* Work to do *
Will you give the material below again, every line exactly as it is?
===
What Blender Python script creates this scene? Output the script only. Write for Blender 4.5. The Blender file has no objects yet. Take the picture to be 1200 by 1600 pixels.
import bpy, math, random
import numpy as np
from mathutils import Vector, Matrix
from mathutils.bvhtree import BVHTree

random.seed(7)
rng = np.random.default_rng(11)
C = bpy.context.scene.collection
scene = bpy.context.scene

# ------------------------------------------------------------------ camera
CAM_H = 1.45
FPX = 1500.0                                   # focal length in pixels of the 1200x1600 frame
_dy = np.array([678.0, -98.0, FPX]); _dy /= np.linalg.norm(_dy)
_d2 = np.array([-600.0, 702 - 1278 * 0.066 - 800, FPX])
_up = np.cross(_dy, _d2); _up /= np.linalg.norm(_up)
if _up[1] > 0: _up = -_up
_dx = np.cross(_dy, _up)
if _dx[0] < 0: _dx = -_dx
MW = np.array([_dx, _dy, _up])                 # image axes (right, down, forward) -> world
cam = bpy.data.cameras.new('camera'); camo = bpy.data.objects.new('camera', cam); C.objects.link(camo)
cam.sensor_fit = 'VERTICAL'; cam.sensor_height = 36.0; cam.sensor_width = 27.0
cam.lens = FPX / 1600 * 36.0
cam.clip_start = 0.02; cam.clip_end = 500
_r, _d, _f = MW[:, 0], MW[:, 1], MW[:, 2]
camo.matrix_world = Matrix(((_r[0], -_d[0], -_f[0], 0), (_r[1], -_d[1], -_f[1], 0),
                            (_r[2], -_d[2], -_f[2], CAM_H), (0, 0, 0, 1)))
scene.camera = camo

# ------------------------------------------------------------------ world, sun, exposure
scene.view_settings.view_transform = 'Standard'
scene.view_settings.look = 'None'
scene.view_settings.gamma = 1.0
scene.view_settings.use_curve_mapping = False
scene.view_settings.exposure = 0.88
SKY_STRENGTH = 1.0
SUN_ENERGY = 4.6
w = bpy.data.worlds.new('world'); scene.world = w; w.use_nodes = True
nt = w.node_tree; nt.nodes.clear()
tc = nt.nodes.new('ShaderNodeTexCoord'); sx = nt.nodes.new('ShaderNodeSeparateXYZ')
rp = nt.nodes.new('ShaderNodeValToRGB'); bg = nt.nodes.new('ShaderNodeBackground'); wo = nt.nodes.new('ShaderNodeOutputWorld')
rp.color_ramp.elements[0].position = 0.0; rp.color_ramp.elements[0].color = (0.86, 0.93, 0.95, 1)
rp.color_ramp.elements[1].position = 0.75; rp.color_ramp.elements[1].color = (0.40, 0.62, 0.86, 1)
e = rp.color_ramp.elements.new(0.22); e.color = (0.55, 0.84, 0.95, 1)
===
* Final result *
What Blender Python script creates this scene? Output the script only. Write for Blender 4.5. The Blender file has no objects yet. Take the picture to be 1200 by 1600 pixels.
import bpy, math, random
import numpy as np
from mathutils import Vector, Matrix
from mathutils.bvhtree import BVHTree

random.seed(7)
rng = np.random.default_rng(11)
C = bpy.context.scene.collection
scene = bpy.context.scene

# ------------------------------------------------------------------ camera
CAM_H = 1.45
FPX = 1500.0                                   # focal length in pixels of the 1200x1600 frame
_dy = np.array([678.0, -98.0, FPX]); _dy /= np.linalg.norm(_dy)
_d2 = np.array([-600.0, 702 - 1278 * 0.066 - 800, FPX])
_up = np.cross(_dy, _d2); _up /= np.linalg.norm(_up)
if _up[1] > 0: _up = -_up
_dx = np.cross(_dy, _up)
if _dx[0] < 0: _dx = -_dx
MW = np.array([_dx, _dy, _up])                 # image axes (right, down, forward) -> world
cam = bpy.data.cameras.new('camera'); camo = bpy.data.objects.new('camera', cam); C.objects.link(camo)
cam.sensor_fit = 'VERTICAL'; cam.sensor_height = 36.0; cam.sensor_width = 27.0
cam.lens = FPX / 1600 * 36.0
cam.clip_start = 0.02; cam.clip_end = 500
_r, _d, _f = MW[:, 0], MW[:, 1], MW[:, 2]
camo.matrix_world = Matrix(((_r[0], -_d[0], -_f[0], 0), (_r[1], -_d[1], -_f[1], 0),
                            (_r[2], -_d[2], -_f[2], CAM_H), (0, 0, 0, 1)))
scene.camera = camo

# ------------------------------------------------------------------ world, sun, exposure
scene.view_settings.view_transform = 'Standard'
scene.view_settings.look = 'None'
scene.view_settings.gamma = 1.0
scene.view_settings.use_curve_mapping = False
scene.view_settings.exposure = 0.88
SKY_STRENGTH = 1.0
SUN_ENERGY = 4.6
w = bpy.data.worlds.new('world'); scene.world = w; w.use_nodes = True
nt = w.node_tree; nt.nodes.clear()
tc = nt.nodes.new('ShaderNodeTexCoord'); sx = nt.nodes.new('ShaderNodeSeparateXYZ')
rp = nt.nodes.new('ShaderNodeValToRGB'); bg = nt.nodes.new('ShaderNodeBackground'); wo = nt.nodes.new('ShaderNodeOutputWorld')
rp.color_ramp.elements[0].position = 0.0; rp.color_ramp.elements[0].color = (0.86, 0.93, 0.95, 1)
rp.color_ramp.elements[1].position = 0.75; rp.color_ramp.elements[1].color = (0.40, 0.62, 0.86, 1)
e = rp.color_ramp.elements.new(0.22); e.color = (0.55, 0.84, 0.95, 1)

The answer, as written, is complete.